As I've said in my threads responding to Gregory's thesis (here and here), I think Maurice Grosse and Guy Playfair were wrong in some aspects of how they responded to Gregory's thesis and how they responded to her more broadly. Though their view of the Enfield case was much closer to the truth than Gregory's view, they should have handled the situation differently than they did. But it's striking that Mary Rose Barrington went as far as to say "I thought that the Enfield chapter of Anita’s thesis was entirely unsuitable for publication". I agree with Barrington that Gregory's Enfield chapter in her thesis is highly problematic, for reasons like the ones explained in my two threads linked above. Barrington's comments illustrate that Grosse and Playfair weren't the only people who saw significant problems with Gregory's thesis in those early years.

There's a lot of other significant material at the Cambridge site. I'll just provide a few examples and let those who are interested look for more.

On the same page linked above, we read about "one (1) letter from John Beloff to John Stiles dated 3 July 1978 stating that he believed the original paranormal activity may have been genuine but that the current activity is likely faked". So, it looks like Beloff was significantly open to the initial paranormality of the case, to the point of mentioning his openness to it in a letter to Stiles (one of the members of the SPR's committee that researched Enfield and produced a report on the subject).

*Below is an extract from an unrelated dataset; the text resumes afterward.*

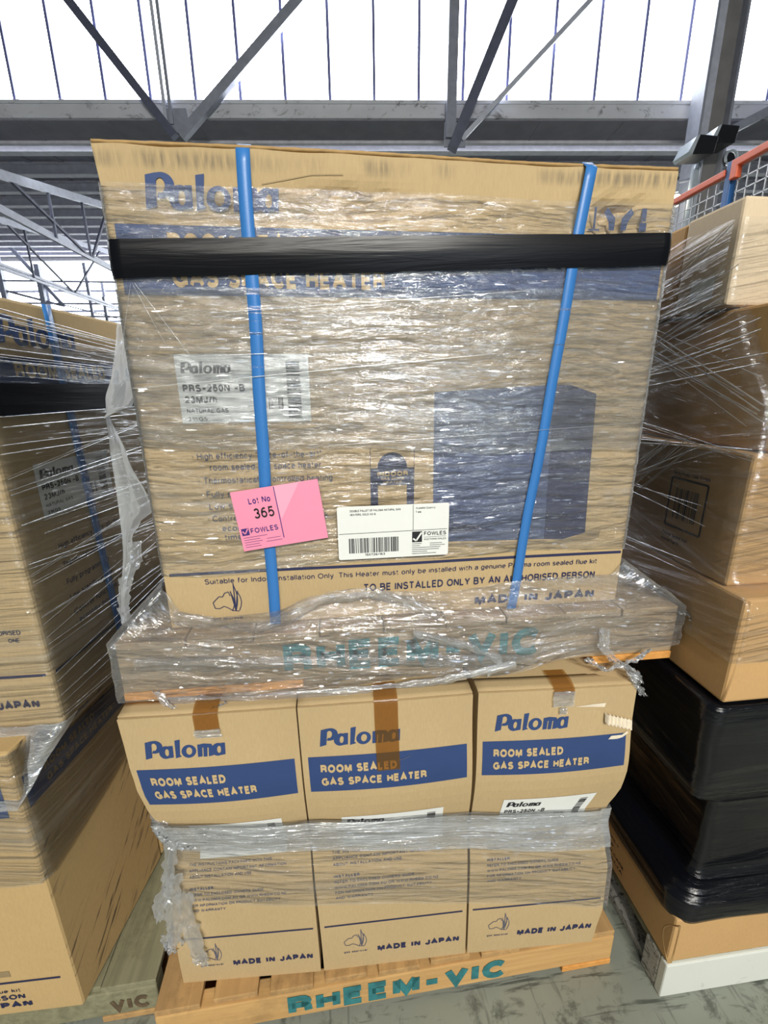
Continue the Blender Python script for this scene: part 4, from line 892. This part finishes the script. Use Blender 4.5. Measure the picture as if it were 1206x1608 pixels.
pr.rect(.147, .030, .167, .0525).text('FOWLES', .171, .0435, .008, .045, .02).text('AUCTIONS+SALES', .171, .0335, .0038, .045, .01).line([(.171, .040), (.216, .0405)], .0006)
for i, (a, b) in enumerate(((.147, .166), (.147, .163), (.147, .205), (.147, .202), (.147, .178), (.147, .196))): pr.rect(a, .0262-i*.0042, b, .0272-i*.0042)
pr.rect(.183, .0262, .208, .0272).rect(.183, .0220, .214, .0230)
pr.build('label_print', 'black_ink', al, fa, .0007)
Print().line([(.149, .038), (.155, .033), (.166, .050)], .0034).build('tick_mark', 'label', al, fa, .0010)

# ================================================================== LEFT STACK
D9 = Vector((math.sin(R(9)), math.cos(R(9)), 0)); XN = Vector((-1, .02, 0)).normalized(); UP = Vector((0, 0, 1))
def skew_carton(label, corner, side, front, h, mat, group=None, name='heater_carton'):
    c = Vector(corner); t = thing(name, c, label, 'box', group)
    P = lambda u, v, k: c+XN*front*(1-u)+D9*side*k+UP*h*v
    link('carton_body', carton_mesh(P, 2, 2, 2), mat, t, bevel=.006)
    return t, plane_face(c, D9, UP), plane_face(c+XN*front, -XN, UP)
WF = .83
t, sf, ff = skew_carton('bottom heater carton of the left stack, picture of a heater on its front', (-.635, .742, .118), .342, WF, .727, 'card_rub', 'cartons of the left stack')
H = .727
Print().rect(.012, .80*H, .334, .905*H).build('title_band', 'ink', t, sf); Print().text('ROOM SEALED', .06, .86*H, .017, .15, .035).text('GAS SPACE HEATER', .06, .82*H, .017, .21, .035).build('band_lettering', 'shadow_ink', t, sf, .002)
Print().logo(.05, .925*H, .04, .16).build('printed_logo', 'ink', t, sf)
Print().rect(.02, .79*H, WF-.03, .90*H).build('title_band', 'ink', t, ff)
Print().rect(.02, .145*H, WF-.03, .153*H).build('printed_line', 'navy', t, ff)
Print().poly([(.30, .18*H), (.57, .175*H), (.60, .185*H), (.625, .20*H), (.60, .50*H), (.28, .52*H)]).build('heater_picture', 'mid_ink', t, ff)
Print().poly([(.625, .20*H), (.70, .20*H), (.70, .175*H), (.61, .178*H)]).build('heater_shadow_picture', 'shadow_ink', t, ff, .0008)
Print().text('installed with a genuine room sealed flue kit', .34, .105*H, .011, .37, .01).text('BY AN AUTHORISED PERSON', .36, .072*H, .016, .355, .03).text('MADE IN JAPAN', .46, .035*H, .019, .265, .05).build('origin_lettering', 'navy', t, ff)
t, sf, ff = skew_carton('second bottom carton of the left stack, just behind the front one', tuple(Vector((-.635, .742, .118))+D9*.346), .342, WF, .727, 'card_rub', 'cartons of the left stack')
Print().rect(.012, .80*H, .334, .905*H).build('title_band', 'ink', t, sf)
c0 = Vector((-.566, .801, .85))
t, sf, ff = skew_carton('upper heater carton of the left stack with white label on its side', c0, .92, .345, .802, 'card', 'cartons of the left stack')
Z = lambda z: z-.85
sb = lambda u, v, off=0: sf(u, v-.85, off)
Print().rect(.03, 1.455, .88, 1.555).build('title_band', 'ink', t, sb); Print().text('ROOM SEALED', .075, 1.520, .028, .24, .035).text('GAS SPACE HEATER', .075, 1.475, .028, .33, .035).build('band_lettering', 'knock', t, sb, .002)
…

There's a reference to "One (1) letter from Guy Playfair to Anita Gregory dated 8 May 1980 asking her to ‘make it clear […] that my intention to write a book arose only after the lack of interest in my report shown by the SPR’".

You can run a search on Anita Gregory to find her material in the archive.

By the way, in light of all the references to Tony Cornell ("A.D. Cornell") in the Cambridge listings, I want to provide an update to some comments I made in a previous thread about his unpublished Enfield material. I contacted the publisher of his book, Investigating The Paranormal, and they told me that Cornell's family wanted to republish the book in England, which Helix Press couldn't do, so they released the book back to the family. I then contacted another publisher about the possibility of publishing a new edition of Cornell's book that would include his unpublished Enfield material that he initially wanted to include in the book. I haven't heard back from that other publisher.


  1. Thanks for this, Jason.

    I agree with you about Grosse and Playfair’s approach to Anita Gregory, as it often smacks of suppression. Recently re-reading Robert McLuhan’s excellent book 'Randi's Prize' ( though, I realized how much his concept of “rational gravity” applies to skeptics like Gregory, Wiseman and Joe Nickell. In fact, the concept reinforced my belief that the Gregory's notebook incident really did happen.

    As for Cornell's book, it is in my opinion a model of good sense and proportion; it embodies all the qualities that an investigator should have. Although not a proponent of paranormal phenomena in the same way that say, Grosse was, Cornell clearly came to the conclusion that it would be idle to deny that genuine paranormal phenomena happens. It’s a shame that Helix Press couldn’t republish Cornell’s book, since it’s one of the best books on the paranormal I’ve ever read. Sadly, it seems that a lot of publishers only really care about profits nowadays, and so it’s left to small and specialist publishers to see the value in publishing a book like Cornell’s.